Мы попытались объяснить одну из самых “уязвимых” и узнава­емых сторон творчества Бальмонта, вызвавшую столько нареканий со стороны критики и создавшей ему репутацию “графомана”. Развивая теоретически и практически звуковую теорию стиха, Бальмонт следо­вал (возможно, не всегда удачно) традициям русской (А. Фет) и западноевропейской (А. Рембо, Ш. Бодлер) поэзии.

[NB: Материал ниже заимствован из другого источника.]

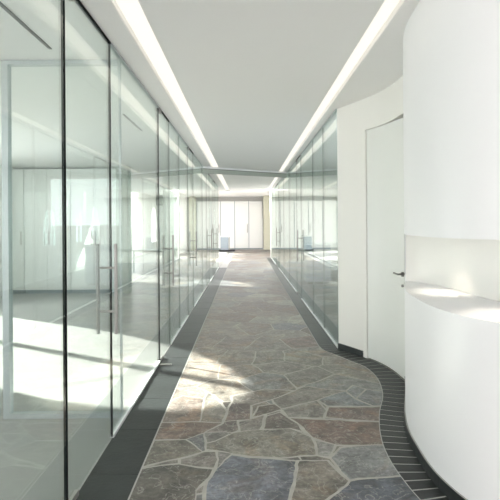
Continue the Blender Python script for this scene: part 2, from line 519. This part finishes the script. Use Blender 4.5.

Помимо хрестоматийных стихотворений Бальмонта новую грань поэзии открывают его малоизвестные произведения. Так, в сборнике “Будем как солнце” (1903) было опубликовано стихотворение: “Что достойно, что бесчестно...”:

Что достойно, что бесчестно,

Что умам людским известно,

Что идет из рода в род,

Все, чему в цепях не тесно,

Смертью тусклою умрет.

Мне людское не знакомо,

Мне понятней голос грома,

Мне понятней звуки волн,

Одинокий темный челн

И далекий парус белый

Над равниной поседелой,

Над пустыней мертвых вод,

Мне понятен гордый, смелый,

Безотчетный крик: “Вперед!”

Интересна судьба этого стихотворения. Оно было опубликовано в первом издании сборника. В последующие выпуски автор не включал его, не вошло оно и в книгу, вышедшую в серии “Библиотека поэта”. И лишь в 1980 году оно было опубликовано в сборнике “К. Бальмонт. Избранное”. Видимо, поэтому стихотворение это и не попало в поле зрения исследователей, занимавшихся творчеством поэта.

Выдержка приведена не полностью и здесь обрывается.